Up to and including the line containing "6.5).build('cabinet', 'plaster', lm)", please reproduce the lines of the listing below, starting from the top.
>> start Source excerpt
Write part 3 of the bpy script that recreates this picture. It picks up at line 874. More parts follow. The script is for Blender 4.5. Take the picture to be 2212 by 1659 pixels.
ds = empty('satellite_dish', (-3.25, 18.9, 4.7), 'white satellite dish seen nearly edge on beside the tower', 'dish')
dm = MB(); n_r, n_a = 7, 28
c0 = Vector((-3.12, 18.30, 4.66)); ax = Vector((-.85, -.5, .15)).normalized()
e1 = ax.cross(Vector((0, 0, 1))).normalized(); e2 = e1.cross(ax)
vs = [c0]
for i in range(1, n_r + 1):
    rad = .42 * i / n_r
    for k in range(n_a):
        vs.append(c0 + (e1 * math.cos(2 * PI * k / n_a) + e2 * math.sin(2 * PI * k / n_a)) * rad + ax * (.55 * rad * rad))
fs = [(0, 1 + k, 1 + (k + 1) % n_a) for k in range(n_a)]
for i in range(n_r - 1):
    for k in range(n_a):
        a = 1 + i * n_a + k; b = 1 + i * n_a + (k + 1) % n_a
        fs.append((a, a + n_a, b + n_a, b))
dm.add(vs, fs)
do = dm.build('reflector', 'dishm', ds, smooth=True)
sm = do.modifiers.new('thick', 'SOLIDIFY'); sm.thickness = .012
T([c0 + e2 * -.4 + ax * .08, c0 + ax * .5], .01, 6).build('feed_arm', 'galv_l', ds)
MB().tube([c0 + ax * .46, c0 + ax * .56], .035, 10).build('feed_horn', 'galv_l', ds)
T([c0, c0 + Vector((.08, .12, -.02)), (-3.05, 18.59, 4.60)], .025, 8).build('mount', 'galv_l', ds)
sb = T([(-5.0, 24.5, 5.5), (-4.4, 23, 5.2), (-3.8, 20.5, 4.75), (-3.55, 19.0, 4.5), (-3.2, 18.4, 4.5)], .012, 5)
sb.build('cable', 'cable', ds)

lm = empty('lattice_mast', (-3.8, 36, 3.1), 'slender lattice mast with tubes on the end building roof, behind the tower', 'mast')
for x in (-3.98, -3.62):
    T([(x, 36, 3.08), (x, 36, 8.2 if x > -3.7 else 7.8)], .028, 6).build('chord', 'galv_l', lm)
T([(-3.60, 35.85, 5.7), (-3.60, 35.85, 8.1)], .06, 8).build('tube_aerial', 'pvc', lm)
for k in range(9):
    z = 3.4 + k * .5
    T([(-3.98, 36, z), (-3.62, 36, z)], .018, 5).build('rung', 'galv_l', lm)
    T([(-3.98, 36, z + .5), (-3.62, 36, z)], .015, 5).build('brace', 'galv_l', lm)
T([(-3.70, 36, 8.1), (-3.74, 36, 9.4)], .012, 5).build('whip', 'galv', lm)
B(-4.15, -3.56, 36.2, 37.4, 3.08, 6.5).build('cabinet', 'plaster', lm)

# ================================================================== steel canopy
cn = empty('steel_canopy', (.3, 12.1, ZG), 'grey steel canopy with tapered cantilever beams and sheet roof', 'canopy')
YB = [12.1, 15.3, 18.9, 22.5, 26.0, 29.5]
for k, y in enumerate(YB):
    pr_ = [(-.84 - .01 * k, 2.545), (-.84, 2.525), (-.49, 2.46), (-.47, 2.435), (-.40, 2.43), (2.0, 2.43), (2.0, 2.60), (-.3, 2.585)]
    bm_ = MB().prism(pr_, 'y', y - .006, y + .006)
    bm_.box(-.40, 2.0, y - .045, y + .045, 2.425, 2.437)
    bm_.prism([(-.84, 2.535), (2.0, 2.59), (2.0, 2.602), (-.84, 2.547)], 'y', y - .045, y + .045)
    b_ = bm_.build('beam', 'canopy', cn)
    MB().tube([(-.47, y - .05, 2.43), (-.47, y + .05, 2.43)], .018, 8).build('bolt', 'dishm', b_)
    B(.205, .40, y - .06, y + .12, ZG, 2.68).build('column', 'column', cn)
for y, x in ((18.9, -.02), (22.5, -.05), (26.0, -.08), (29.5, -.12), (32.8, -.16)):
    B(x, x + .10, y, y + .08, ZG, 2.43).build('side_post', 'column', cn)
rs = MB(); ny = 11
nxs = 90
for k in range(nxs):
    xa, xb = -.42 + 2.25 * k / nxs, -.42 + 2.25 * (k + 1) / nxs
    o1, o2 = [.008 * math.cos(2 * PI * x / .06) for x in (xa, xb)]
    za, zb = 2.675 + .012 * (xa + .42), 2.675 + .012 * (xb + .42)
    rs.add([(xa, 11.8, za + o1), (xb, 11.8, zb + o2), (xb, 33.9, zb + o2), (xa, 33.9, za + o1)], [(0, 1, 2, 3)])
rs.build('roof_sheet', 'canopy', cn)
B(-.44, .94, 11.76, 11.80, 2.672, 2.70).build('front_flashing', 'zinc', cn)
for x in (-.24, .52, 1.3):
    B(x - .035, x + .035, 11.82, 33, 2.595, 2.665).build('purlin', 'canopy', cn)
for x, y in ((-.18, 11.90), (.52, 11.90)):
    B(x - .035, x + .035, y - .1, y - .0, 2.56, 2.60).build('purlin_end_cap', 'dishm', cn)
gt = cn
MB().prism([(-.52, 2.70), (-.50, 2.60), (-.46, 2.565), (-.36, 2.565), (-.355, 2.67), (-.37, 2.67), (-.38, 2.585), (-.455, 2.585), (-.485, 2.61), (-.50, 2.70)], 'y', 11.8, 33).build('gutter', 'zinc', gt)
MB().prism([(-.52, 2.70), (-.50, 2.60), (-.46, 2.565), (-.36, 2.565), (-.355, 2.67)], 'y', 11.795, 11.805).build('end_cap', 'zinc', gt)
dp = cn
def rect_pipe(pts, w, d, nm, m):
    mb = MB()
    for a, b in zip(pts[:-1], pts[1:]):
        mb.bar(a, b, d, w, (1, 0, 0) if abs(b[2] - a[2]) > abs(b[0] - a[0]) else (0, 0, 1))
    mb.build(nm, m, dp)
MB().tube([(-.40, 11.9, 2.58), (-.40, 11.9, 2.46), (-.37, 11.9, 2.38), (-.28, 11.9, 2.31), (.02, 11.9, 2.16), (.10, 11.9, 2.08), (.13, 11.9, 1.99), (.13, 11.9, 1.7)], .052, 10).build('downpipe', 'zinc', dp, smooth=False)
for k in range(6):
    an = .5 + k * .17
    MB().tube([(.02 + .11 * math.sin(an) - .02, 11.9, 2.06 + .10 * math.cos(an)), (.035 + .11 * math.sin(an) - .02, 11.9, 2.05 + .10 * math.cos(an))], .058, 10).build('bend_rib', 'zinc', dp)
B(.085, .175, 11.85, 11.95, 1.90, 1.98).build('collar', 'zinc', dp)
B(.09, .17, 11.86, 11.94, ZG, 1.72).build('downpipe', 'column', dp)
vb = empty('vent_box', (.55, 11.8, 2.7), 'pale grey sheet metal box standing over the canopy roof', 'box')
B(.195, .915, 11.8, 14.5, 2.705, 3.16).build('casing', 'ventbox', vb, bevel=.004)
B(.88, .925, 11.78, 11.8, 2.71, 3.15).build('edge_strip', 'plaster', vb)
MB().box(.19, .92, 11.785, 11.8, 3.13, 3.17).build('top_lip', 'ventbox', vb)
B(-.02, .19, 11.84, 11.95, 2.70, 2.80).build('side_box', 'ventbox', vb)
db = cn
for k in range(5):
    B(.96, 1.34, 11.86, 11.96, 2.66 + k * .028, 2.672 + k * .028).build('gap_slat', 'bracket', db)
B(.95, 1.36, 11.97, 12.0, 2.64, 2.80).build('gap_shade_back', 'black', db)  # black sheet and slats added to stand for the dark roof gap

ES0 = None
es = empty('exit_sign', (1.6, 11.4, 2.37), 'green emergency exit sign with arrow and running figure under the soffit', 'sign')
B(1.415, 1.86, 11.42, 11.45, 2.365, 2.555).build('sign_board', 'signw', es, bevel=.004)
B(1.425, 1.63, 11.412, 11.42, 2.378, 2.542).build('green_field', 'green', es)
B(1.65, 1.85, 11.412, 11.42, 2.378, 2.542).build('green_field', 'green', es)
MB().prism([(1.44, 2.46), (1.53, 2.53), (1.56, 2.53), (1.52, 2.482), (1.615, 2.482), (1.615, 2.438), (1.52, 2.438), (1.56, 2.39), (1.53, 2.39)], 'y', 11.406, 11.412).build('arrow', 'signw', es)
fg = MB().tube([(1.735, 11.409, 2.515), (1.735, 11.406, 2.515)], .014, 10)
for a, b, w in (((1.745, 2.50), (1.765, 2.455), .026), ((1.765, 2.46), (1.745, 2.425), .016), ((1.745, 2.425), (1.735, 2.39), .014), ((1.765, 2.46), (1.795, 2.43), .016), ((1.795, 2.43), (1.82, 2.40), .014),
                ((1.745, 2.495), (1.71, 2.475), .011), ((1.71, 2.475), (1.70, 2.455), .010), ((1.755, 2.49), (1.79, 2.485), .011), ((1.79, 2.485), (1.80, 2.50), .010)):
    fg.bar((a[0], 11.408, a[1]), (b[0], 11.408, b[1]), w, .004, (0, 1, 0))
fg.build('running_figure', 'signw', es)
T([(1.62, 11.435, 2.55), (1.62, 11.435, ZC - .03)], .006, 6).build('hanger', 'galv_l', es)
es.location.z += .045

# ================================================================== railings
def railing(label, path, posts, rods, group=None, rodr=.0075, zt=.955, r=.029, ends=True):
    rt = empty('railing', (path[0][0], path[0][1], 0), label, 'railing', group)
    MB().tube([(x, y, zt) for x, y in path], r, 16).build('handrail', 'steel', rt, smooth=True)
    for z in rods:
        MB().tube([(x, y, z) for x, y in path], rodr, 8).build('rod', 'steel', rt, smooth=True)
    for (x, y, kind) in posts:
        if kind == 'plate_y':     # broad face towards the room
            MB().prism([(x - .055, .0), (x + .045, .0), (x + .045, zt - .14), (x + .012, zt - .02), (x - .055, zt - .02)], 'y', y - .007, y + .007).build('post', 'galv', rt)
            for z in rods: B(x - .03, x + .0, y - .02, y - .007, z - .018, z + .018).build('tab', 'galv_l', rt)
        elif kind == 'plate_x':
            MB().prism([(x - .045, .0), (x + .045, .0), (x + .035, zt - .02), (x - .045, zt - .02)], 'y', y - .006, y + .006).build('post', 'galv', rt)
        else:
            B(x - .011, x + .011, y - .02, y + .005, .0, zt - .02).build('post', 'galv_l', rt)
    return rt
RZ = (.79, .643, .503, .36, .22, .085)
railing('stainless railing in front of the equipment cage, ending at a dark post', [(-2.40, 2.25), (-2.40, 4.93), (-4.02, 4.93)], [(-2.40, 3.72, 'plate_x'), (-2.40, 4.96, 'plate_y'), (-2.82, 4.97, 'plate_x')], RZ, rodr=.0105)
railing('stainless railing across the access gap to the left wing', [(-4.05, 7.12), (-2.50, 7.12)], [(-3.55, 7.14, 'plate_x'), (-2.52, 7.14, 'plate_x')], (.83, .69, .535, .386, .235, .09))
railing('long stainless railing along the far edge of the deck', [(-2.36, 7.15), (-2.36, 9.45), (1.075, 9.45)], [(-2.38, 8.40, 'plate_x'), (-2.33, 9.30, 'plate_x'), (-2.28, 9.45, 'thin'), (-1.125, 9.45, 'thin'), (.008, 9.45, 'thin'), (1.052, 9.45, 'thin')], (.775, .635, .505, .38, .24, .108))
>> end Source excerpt
Reply:
Write part 3 of the bpy script that recreates this picture. It picks up at line 874. More parts follow. The script is for Blender 4.5. Take the picture to be 2212 by 1659 pixels.
ds = empty('satellite_dish', (-3.25, 18.9, 4.7), 'white satellite dish seen nearly edge on beside the tower', 'dish')
dm = MB(); n_r, n_a = 7, 28
c0 = Vector((-3.12, 18.30, 4.66)); ax = Vector((-.85, -.5, .15)).normalized()
e1 = ax.cross(Vector((0, 0, 1))).normalized(); e2 = e1.cross(ax)
vs = [c0]
for i in range(1, n_r + 1):
    rad = .42 * i / n_r
    for k in range(n_a):
        vs.append(c0 + (e1 * math.cos(2 * PI * k / n_a) + e2 * math.sin(2 * PI * k / n_a)) * rad + ax * (.55 * rad * rad))
fs = [(0, 1 + k, 1 + (k + 1) % n_a) for k in range(n_a)]
for i in range(n_r - 1):
    for k in range(n_a):
        a = 1 + i * n_a + k; b = 1 + i * n_a + (k + 1) % n_a
        fs.append((a, a + n_a, b + n_a, b))
dm.add(vs, fs)
do = dm.build('reflector', 'dishm', ds, smooth=True)
sm = do.modifiers.new('thick', 'SOLIDIFY'); sm.thickness = .012
T([c0 + e2 * -.4 + ax * .08, c0 + ax * .5], .01, 6).build('feed_arm', 'galv_l', ds)
MB().tube([c0 + ax * .46, c0 + ax * .56], .035, 10).build('feed_horn', 'galv_l', ds)
T([c0, c0 + Vector((.08, .12, -.02)), (-3.05, 18.59, 4.60)], .025, 8).build('mount', 'galv_l', ds)
sb = T([(-5.0, 24.5, 5.5), (-4.4, 23, 5.2), (-3.8, 20.5, 4.75), (-3.55, 19.0, 4.5), (-3.2, 18.4, 4.5)], .012, 5)
sb.build('cable', 'cable', ds)

lm = empty('lattice_mast', (-3.8, 36, 3.1), 'slender lattice mast with tubes on the end building roof, behind the tower', 'mast')
for x in (-3.98, -3.62):
    T([(x, 36, 3.08), (x, 36, 8.2 if x > -3.7 else 7.8)], .028, 6).build('chord', 'galv_l', lm)
T([(-3.60, 35.85, 5.7), (-3.60, 35.85, 8.1)], .06, 8).build('tube_aerial', 'pvc', lm)
for k in range(9):
    z = 3.4 + k * .5
    T([(-3.98, 36, z), (-3.62, 36, z)], .018, 5).build('rung', 'galv_l', lm)
    T([(-3.98, 36, z + .5), (-3.62, 36, z)], .015, 5).build('brace', 'galv_l', lm)
T([(-3.70, 36, 8.1), (-3.74, 36, 9.4)], .012, 5).build('whip', 'galv', lm)
B(-4.15, -3.56, 36.2, 37.4, 3.08, 6.5).build('cabinet', 'plaster', lm)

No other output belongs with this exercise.